Robert Barry’s Words Stop Viewers Short at Galerie Greta Meert
Installation view of Robert Barry at Galerie Greta Meert. Courtesy Galerie Greta Meert and the artist
Anyone who has recently walked by Brussels Galerie Greta Meert has likely seen (or read) the work of Robert Barry plastering the gallery’s glass storefront and lining its walls and floors. The words “UNLIKE,” “ENCOUNTER,” “REVEAL,” “ELEGANT,” and “EMPTY,” among others, shout at passersby in large blue capital letters, bouncing haphazardly across the front windows and door. The show, titled “Robert Barry – Works 1962 until present,” expands on a recent exhibition of the pioneering conceptual artist’s work hosted this past February by Hunter College in New York, where Barry studied in the late 1950s and early ’60s. Curated by Franz W. Kaiser, chief curator at the Gemeentemuseum Den Haag, the show offers a look at several pieces that have never been exhibited in Europe, as well as an encompassing view of his larger body of work.
Barry began his artistic career as an abstract painter under the influence of two Hunter professors in particular, Robert Motherwell and Tony Smith. By the late 1960s, Barry turned toward conceptual art, trading his brushes and canvases for text—which he places on walls, floors, and other surfaces—inspired by, he has said, “the individual power of the word to convey emotions or feelings.”

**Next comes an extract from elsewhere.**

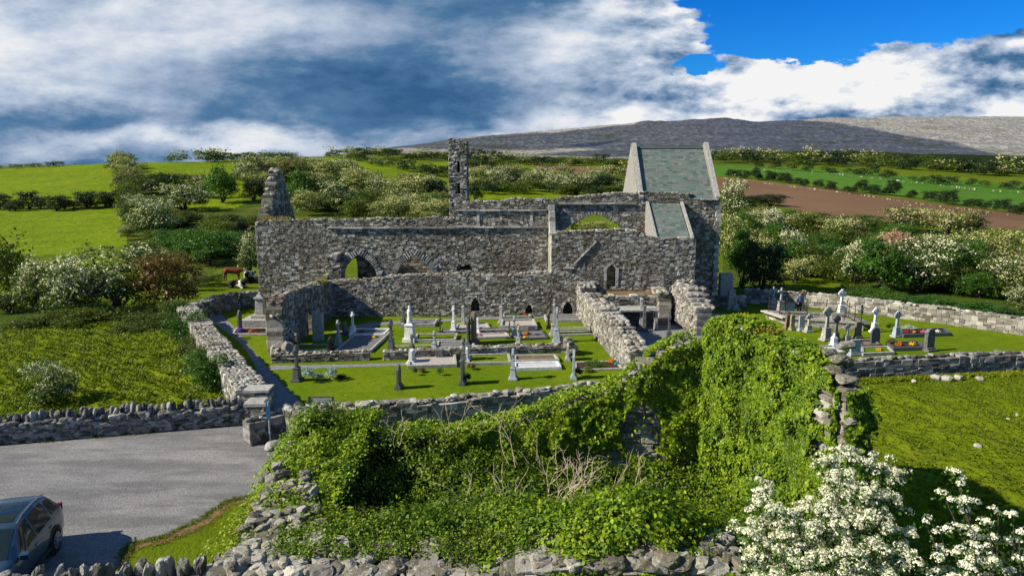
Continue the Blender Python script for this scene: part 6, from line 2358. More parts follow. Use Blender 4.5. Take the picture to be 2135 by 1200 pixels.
def mound(x, y):
    z = 0.95 + 0.55 * fbm(x * .55 + 3, y * .55, 3) + .5 * fbm(x * 1.7, y * 1.7 + 9, 2)
    z = z + 1.5 * np.exp(-((x + 6.3) / 1.5) ** 2) * np.exp(-((y - 21.2) / 3.5) ** 2)       # over the north-west corner
    z = z + .9 * np.exp(-((x + 3.2) / 3.0) ** 2 - ((y - 21.9) / 1.0) ** 2)
    z = z + .7 * np.exp(-((x + .5) / 3.5) ** 2 - ((y - 16.2) / 1.8) ** 2)
    z = z + 1.15 * np.exp(-((y - 15.1) / 1.5) ** 2) * np.clip((x + 5.2) / 1.2, 0, 1)     # bank against the front wall
    z = z - 1.1 * np.exp(-((x + 3.9) / 1.1) ** 2 - ((y - 18.6) / 1.6) ** 2)               # dark hollow
    z = z - .9 * np.exp(-((x - 4.7) / 1.7) ** 2 - ((y - 20.0) / 2.0) ** 2)
    z = z + .3 * np.exp(-((x - 2.4) / 3.0) ** 2 - ((y - 15.0) / 1.3) ** 2)               # ivy heap over the front wall
    return np.maximum(z, .06)


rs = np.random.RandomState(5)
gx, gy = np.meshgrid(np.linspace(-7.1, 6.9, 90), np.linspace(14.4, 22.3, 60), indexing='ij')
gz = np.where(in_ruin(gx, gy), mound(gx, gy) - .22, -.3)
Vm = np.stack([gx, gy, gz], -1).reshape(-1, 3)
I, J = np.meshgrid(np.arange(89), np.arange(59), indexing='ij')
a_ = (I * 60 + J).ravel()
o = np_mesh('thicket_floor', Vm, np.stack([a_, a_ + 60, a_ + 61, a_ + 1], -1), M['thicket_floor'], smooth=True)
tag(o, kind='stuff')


def surf_normals(x, y, f, e=.12):
    dx = (f(x + e, y) - f(x - e, y)) / (2 * e)
    dy = (f(x, y + e) - f(x, y - e)) / (2 * e)
    return unit(np.stack([-dx, -dy, np.ones_like(dx)], -1))


def clumpy(n, xr, yr, f, mask, per, cr, up=.17, sz=(.07, .13), jit=.55):
    """leaf clumps on a height surface"""
    m_ = n // per
    x = rs.uniform(*xr, m_ * 2)
    y = rs.uniform(*yr, m_ * 2)
    k = mask(x, y)
    x, y = x[k][:m_], y[k][:m_]
    N0 = surf_normals(x, y, f)
    lift = np.abs(rs.normal(scale=up, size=len(x)))
    C = np.stack([x, y, f(x, y)], -1) + N0 * lift[:, None]
    P_ = np.repeat(C, per, 0) + rs.normal(scale=cr, size=(len(C) * per, 3)) * np.array([1, 1, .55])
    N_ = unit(np.repeat(N0, per, 0) + rs.normal(scale=jit, size=P_.shape) + np.array([0, -.1, .15]))
    return P_, N_, rs.uniform(*sz, len(P_))


P_, N_, S_ = clumpy(64000, (-7.2, 7.0), (14.2, 22.4), mound, in_ruin, 11, .13, .16, (.05, .12))
o = leaves_obj('bramble_thicket', P_, N_, S_, M['bramble_leaf'], None, rs)
tag(o, kind='stuff')


def ivy_wall(p0, p1, topf, nvec, n, label, zmin=0.05, depth=.22, density=None, over=.25, name='ivy', sz=(.075, .15), smax=None, mat_='ivy_leaf'):
    """ivy hanging on a wall face: p0..p1 face line, nvec outward"""
    d = (p1 - p0)
    L_ = d.length
    d = d / L_
    s_ = rs.uniform(0, smax or L_, n * 2)
    tz = np.array([topf(q) for q in s_]) + over
    z = zmin + rs.uniform(0, 1, n * 2) ** .9 * (tz - zmin)
    lump = fbm(s_ * .9 + 40, z * .9 + 13, 3)
    keep = rs.uniform(size=n * 2) < (.75 + .5 * fbm(s_ * 2.5, z * 2.5 + 7, 2) if density is None else density(s_, z))
    s_, z, lump = s_[keep][:n], z[keep][:n], lump[keep][:n]
    off = depth * (.35 + lump * 1.4 + .9 * fbm(s_ * 3.3 + 9, z * 3.3, 2)) + rs.uniform(-.05, .08, len(s_))
    off = np.clip(off, .13, .9)
    P_ = np.array(p0)[None] + np.outer(s_, np.array(d)) + np.outer(off, np.array(nvec))
    P_[:, 2] = z
    N_ = unit(np.array(nvec)[None] * 1.0 + rs.normal(scale=.42, size=P_.shape) + np.array([0, 0, .35]))
    return P_, N_, rs.uniform(*sz, len(P_))


nE = Vector((-1, -.222, 0)).normalized()
bare = [(eastL - .45, 5.3, .34, .22), (eastL - .55, 4.85, .40, .24), (eastL - .3, 4.5, .2, .16), (eastL - .5, 4.1, .22, .14), (eastL - .8, 3.75, .2, .14)]


def dens_e(s_, z):
    k = np.ones_like(s_) * .9
    for (a, b, c, d_) in bare:
        k *= (((s_ - a) / c) ** 2 + ((z - b) / d_) ** 2 > 1)
    return k


PA = [ivy_wall(K + Vector((0, 0, 0)), Nn_, etop, nE, 60000, '', depth=.36, density=dens_e, over=.12, sz=(.055, .125))]
# over the wall head and down the far side
x_ = rs.uniform(0, eastL * .88, 5500)
t_ = rs.uniform(-.1, .85, 5500)
zt2 = np.array([etop(q) for q in x_])
P2 = np.array(K)[None] + np.outer(x_, np.array(de)) + np.outer(t_, np.array([.98, .2, 0]))
P2[:, 2] = zt2 + .08 + .2 * fbm(x_ * 1.5, t_ * 2, 2) + rs.uniform(-.05, .15, 5500)
PA.append((P2, unit(rs.normal(scale=.45, size=P2.shape) + np.array([-.2, -.2, 1])), rs.uniform(.07, .14, 5500)))
# near end return face
n_ = 9000
z_ = rs.uniform(.3, 5.75, n_)
x2 = rs.uniform(-.1, .5, n_)
kk = fbm(x2 * 2 + 5, z_ * 1.5, 2) > -.33
P3 = np.stack([Nn_.x + x2 + .35 * fbm(z_ * 1.6, x2 * 0 + 3, 3) + (6 - z_) * .03, Nn_.y - .35 - (6 - z_) * .07 - .5 * fbm(x2 * 3, z_ * 2.2, 2) + rs.uniform(-.1, .06, n_), z_], -1)[kk]
PA.append((P3, unit(rs.normal(scale=.4, size=P3.shape) + np.array([-.2, -1, .35])), rs.uniform(.07, .13, len(P3))))
n_ = 2600
z_ = rs.uniform(.3, 4.7, n_)
kk = fbm(z_ * 1.7, z_ * 0 + 2, 3) > -.22
P6 = np.stack([Nn_.x + rs.uniform(-.25, .22, n_), Nn_.y - .42 - (6 - z_) * .09 - rs.uniform(0, .14, n_), z_], -1)[kk]
PA.append((P6, unit(rs.normal(scale=.4, size=P6.shape) + np.array([-.8, -.8, .3])), rs.uniform(.07, .13, len(P6))))
P_, N_, S_ = [np.concatenate(q) for q in zip(*PA)]
iv = empty('ivy', K, 0, 'bright sunlit curtain of ivy covering the tall east wall of the ruin', 'ivy')
o = leaves_obj('foliage', P_ - np.array(K), N_, S_, M['ivy_leaf'], iv, rs)

nB = Vector((0, -1, 0))


def dens_b(s_, z):
    # bare stone shows low beside the corner
    return np.where((((s_ - 2.1) / .7) ** 2 + ((z - 2.2) / .9) ** 2 < 1) | ((z < 1.5) & (s_ > .3) & (s_ < 4.2) & (fbm(s_ * 2, z * 2, 2) > -.12)), .03, .9)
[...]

Around this same time, in the ‘60s, he also started working with invisible, ephemeral elements like inert gases, electromagnetic energy, and ultrasonic radiation, as well as with notions like telepathy. One photograph in the show, Radiation Installation Central Park (1969) depicts a wide expanse of the park, including a ball field and a small group at play. While you would not know it from just looking, the piece documents the site where Barry buried a vial of a radioactive isotope, barium 133, which emitted small amounts of radiation and decayed over the next 10 years.
Installation view of Robert Barry at Galerie Greta Meert. Courtesy Galerie Greta Meert and the artist
Barry’s intentionally un-categorizable projects are driven both by his desire to push beyond the perceived boundaries of space, materials, and art itself, and by his interest in creating meaningful experiences for those who encounter his work. Recalling those artists that inspired him to pursue art, he has said, “One of the motivations for making art, at least for me, is to try and equal in some way the feeling of the intensity you get from artists whose work you like a lot. Who made you want to be an artist.”
By breaking down language into words, its component parts, and presenting them singly, in lists, or as incomplete phrases, he demonstrates how contingent their meanings may be. In one list included in the exhibition, “IMPLY,” “INTIMATE,” and “DIFFERENT,” are among a list of words arranged in a row on the floor, each one a different color, every other word inverted, depending on where one stands. They literally stop viewers short (in order to avoid walking on them) and then, in true Barry fashion, activate the mind to fill in the gaps—a conceptual game offered by the artist for anyone who wishes to engage in his perceptual play.
“Robert Barry – Works 1962 until present” is on view at Galerie Greta Meert, Brussels, Sept. 11 – Nov. 14, 2015.